Compiler technology has evolved significantly since the birth of the Lisp Machine. Many of the problems that the micro-code of the Lisp Machine solved for the compiler writer can now be dealt with. The RISC revolution, which depends on a super-simple instruction set for its phenomenal execution rate, has forced the compiler writer to deal with similar problems, even in conventional languages. But the companies that market Lisp on RISC machines (perhaps begrudgingly) admit that despite their hardware technology lag, Lisp Machines are still competitive or surpass the latest RISC implementations in both Lisp benchmarks and, more often, high-end Lisp applications.

Today, most RISC hardware architectures support either large register sets or register windows, which bear great similarity to a stack cache. Close examination of some of the newest RISC architectures will reveal support for tagged data, to efficiently implement generic arithmetic operations. Architecture research papers continue to evaluate the merits of read and write "barriers", pioneered by Lisp Machine garbage collectors to track object references and speed automatic storage reclamation, and "fast traps" to allow expeditious handling of exceptional conditions in a manner similar to the Lisp Machine instruction emulation.

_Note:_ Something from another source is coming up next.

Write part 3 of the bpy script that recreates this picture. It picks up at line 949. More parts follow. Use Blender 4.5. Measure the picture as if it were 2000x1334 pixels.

The current commercial versions of the Lisp machine have reached about the level of integration that floating-point and vector co-processors had in the early 80's. It remains to be seen if they will end up as simply a footnote in the history of Lisp, or if they will continue to evolve and their best ideas live on as an integral part of future commercial computer hardware.

[1]For example, in `C' the answer to (1-2/3)*3 is either 3 (!) or perhaps 0.99999994, in Lisp it is 1; in `C' the answer to 2147483647+2147483647 is -2 (!), in Lisp it is 4294967294. Because `C' is transparent to implementation detail, it may be that some `C' implementations will give the right answer (or a different wrong answer) for these particular examples; nonetheless, the programmer's task is often more difficult because of this transparency. Lisp also has finite limits in its implementation, but they are usually large enough to not be of practical importance.

[2]It is amusing to realize that a machine of this size and price was ever considered a work-station.

[3]An investment term meaning the company is in a single market and can be expected to track that market's fortunes more closely than a diversified company might.